Gulf Coast Association of Geological Societies Transactions
Vol. 37 (1987), Pages 35-42

Fan-Delta Reservoirs in the Lower Cotton Valley Group (Jurassic), Kildare Field, Northeast Texas

Cynthia E. Black (1), Robert R. Berg (2)

ABSTRACT

Fan deltas are alluvial fans that prograde into a standing body of water from a proximal highland area. Few fan deltas have been recognized in the subsurface, but the Cotton Valley Taylor "B" sandstone can be interpreted as the distal part of a fan delta in Kildare field, Cass County, Texas. Three facies are distinguished in cores of two sandstones that are 40 ft (12 m) in thickness. They are, in descending order, (1) a beach facies of massive to laminated, well-sorted sandstone, (2) a channel facies of massive to laminated, pebbly sandstones and (3) an offshore facies of very fine-grained sandstones and interbedded black shales.

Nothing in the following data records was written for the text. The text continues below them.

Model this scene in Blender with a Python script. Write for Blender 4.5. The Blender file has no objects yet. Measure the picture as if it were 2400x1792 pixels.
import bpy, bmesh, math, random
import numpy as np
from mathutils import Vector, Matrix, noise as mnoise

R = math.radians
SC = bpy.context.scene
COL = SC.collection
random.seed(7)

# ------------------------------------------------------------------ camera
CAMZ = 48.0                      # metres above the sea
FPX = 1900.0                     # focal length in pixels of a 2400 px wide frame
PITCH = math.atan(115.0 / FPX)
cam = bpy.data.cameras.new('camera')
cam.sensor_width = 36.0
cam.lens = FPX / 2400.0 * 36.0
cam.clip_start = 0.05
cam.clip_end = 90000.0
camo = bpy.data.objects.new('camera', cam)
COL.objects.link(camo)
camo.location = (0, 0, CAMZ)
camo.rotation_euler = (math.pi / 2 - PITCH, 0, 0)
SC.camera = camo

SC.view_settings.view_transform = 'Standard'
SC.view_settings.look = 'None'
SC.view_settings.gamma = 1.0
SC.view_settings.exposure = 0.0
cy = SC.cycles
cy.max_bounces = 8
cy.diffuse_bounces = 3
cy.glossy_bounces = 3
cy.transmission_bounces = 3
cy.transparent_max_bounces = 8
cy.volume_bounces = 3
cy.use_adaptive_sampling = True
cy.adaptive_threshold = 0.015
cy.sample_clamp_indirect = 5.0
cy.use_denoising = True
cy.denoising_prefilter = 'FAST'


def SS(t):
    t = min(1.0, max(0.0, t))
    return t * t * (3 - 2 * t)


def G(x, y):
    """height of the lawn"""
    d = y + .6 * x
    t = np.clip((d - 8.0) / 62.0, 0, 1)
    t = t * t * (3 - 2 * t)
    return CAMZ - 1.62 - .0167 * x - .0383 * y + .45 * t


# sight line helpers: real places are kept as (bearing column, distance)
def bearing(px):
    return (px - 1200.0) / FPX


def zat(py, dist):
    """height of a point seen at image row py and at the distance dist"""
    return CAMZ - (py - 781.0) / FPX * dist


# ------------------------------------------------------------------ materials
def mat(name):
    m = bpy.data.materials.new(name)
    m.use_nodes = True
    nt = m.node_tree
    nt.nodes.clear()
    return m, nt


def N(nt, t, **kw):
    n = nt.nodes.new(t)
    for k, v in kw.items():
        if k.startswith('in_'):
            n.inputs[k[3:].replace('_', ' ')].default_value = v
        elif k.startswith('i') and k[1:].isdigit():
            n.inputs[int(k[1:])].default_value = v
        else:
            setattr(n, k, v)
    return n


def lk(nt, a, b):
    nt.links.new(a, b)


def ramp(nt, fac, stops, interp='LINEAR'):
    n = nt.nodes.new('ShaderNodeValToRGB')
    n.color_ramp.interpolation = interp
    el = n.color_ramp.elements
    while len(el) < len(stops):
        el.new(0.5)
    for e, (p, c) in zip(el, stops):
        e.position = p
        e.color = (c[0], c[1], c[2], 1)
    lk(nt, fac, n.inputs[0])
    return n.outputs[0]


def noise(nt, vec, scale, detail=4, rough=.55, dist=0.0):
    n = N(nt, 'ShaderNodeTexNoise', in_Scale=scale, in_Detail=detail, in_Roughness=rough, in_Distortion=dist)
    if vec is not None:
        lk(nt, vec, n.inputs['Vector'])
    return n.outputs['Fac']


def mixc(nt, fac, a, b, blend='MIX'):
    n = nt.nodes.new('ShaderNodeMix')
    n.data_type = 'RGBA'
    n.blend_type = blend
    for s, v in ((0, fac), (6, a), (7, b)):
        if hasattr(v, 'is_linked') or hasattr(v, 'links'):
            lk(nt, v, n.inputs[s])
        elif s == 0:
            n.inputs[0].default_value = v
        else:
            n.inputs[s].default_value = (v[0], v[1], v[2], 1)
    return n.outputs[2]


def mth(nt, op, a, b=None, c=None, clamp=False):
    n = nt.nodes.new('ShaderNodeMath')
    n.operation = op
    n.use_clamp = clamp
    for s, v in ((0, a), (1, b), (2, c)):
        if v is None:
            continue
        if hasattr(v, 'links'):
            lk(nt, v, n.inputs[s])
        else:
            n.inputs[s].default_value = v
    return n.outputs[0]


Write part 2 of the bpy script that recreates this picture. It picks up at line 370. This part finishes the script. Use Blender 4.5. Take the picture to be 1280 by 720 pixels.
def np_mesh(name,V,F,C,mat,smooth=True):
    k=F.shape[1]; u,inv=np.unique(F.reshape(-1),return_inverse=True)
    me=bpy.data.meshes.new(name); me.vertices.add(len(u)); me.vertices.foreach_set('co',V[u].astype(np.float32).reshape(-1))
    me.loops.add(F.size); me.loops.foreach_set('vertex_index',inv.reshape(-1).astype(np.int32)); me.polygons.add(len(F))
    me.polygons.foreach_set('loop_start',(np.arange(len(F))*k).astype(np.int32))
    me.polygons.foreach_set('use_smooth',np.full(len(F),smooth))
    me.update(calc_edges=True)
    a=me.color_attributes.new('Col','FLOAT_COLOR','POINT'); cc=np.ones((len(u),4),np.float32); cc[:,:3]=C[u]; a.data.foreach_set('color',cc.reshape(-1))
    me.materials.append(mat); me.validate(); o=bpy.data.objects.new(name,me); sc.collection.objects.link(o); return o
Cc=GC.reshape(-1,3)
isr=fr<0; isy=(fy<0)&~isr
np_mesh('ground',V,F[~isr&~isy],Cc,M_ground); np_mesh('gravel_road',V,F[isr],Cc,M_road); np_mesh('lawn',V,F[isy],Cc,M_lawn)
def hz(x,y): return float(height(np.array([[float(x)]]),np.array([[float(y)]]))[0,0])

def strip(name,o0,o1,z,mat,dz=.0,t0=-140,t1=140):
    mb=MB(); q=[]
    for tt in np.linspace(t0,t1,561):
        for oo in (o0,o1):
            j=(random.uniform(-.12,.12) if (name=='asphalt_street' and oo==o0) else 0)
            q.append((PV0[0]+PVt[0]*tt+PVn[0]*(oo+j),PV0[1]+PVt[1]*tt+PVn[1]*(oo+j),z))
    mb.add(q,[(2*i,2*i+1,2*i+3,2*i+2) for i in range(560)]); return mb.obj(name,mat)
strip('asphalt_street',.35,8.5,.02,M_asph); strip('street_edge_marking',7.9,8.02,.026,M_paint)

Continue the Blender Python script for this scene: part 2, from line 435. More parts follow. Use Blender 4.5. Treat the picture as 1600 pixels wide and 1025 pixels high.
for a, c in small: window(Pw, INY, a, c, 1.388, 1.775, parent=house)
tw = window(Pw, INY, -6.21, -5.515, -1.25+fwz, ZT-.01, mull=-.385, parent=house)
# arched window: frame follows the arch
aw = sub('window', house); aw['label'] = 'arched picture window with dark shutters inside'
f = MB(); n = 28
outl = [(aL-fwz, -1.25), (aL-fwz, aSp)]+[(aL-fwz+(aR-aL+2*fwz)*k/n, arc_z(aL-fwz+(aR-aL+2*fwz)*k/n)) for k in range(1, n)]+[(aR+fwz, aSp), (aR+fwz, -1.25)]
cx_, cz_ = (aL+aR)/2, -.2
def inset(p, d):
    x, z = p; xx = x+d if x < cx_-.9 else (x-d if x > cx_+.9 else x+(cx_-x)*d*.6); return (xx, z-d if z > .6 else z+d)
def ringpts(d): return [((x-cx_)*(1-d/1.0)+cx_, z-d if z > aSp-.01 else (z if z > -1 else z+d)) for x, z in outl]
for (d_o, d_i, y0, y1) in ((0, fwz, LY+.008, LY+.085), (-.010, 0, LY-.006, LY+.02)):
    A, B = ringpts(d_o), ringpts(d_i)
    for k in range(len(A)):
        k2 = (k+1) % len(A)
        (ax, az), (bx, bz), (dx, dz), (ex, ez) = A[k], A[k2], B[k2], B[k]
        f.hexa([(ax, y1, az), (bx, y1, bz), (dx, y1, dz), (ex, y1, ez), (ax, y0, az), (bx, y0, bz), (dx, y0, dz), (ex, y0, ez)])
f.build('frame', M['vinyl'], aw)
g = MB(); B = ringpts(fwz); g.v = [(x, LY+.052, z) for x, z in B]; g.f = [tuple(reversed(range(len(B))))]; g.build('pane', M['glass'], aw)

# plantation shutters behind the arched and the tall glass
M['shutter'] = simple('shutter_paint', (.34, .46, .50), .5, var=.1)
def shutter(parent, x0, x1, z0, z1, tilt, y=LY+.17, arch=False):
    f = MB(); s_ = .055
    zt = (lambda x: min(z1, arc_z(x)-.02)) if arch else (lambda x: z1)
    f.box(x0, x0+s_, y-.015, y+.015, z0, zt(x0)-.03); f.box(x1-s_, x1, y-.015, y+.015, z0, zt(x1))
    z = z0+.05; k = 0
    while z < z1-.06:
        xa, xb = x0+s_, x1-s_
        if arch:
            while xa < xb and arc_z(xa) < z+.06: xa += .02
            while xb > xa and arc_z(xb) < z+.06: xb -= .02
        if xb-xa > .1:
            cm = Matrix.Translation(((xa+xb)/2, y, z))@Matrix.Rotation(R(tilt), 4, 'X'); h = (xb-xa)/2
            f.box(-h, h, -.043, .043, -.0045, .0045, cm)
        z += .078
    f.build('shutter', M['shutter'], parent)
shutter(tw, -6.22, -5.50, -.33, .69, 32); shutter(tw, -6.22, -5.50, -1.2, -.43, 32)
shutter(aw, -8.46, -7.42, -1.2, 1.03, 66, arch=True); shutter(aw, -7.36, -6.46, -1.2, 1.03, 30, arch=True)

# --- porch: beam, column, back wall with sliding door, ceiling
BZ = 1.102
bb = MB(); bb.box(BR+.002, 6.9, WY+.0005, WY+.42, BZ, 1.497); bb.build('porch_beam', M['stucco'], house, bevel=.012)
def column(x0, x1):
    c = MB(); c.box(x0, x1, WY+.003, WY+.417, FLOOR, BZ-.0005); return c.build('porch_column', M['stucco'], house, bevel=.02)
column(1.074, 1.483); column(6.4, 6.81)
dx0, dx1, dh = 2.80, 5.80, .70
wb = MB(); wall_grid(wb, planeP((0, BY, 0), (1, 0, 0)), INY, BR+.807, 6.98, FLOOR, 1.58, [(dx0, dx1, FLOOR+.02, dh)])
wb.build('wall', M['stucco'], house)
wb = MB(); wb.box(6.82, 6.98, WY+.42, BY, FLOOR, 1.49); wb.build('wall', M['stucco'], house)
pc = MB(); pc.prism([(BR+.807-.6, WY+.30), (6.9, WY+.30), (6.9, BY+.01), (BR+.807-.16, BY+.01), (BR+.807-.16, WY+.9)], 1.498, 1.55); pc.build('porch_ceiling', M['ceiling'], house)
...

Facies 1 is a fine-grained (0.21 mm) and nearly structureless unit that is 15 ft (5 m) thick, lacks bedsets and has a high quartz content that approaches 95%. Facies 2 is conglomeratic in beds that fine upward and are 0.5 to 3 ft (0.15 to 1 m) in thickness. Facies 3 is thinly bedded in massive to laminated sets that are graded and separated by black shales. The total section represents a coarsening upward, rapidly prograding sequence that was partly reworked by wave action at the top. The dip-trending channel facies (2) is overlain by the strike-trending beach facies (1). Higher porosities of 12% and permeabilities of 7 md are found in the beach facies.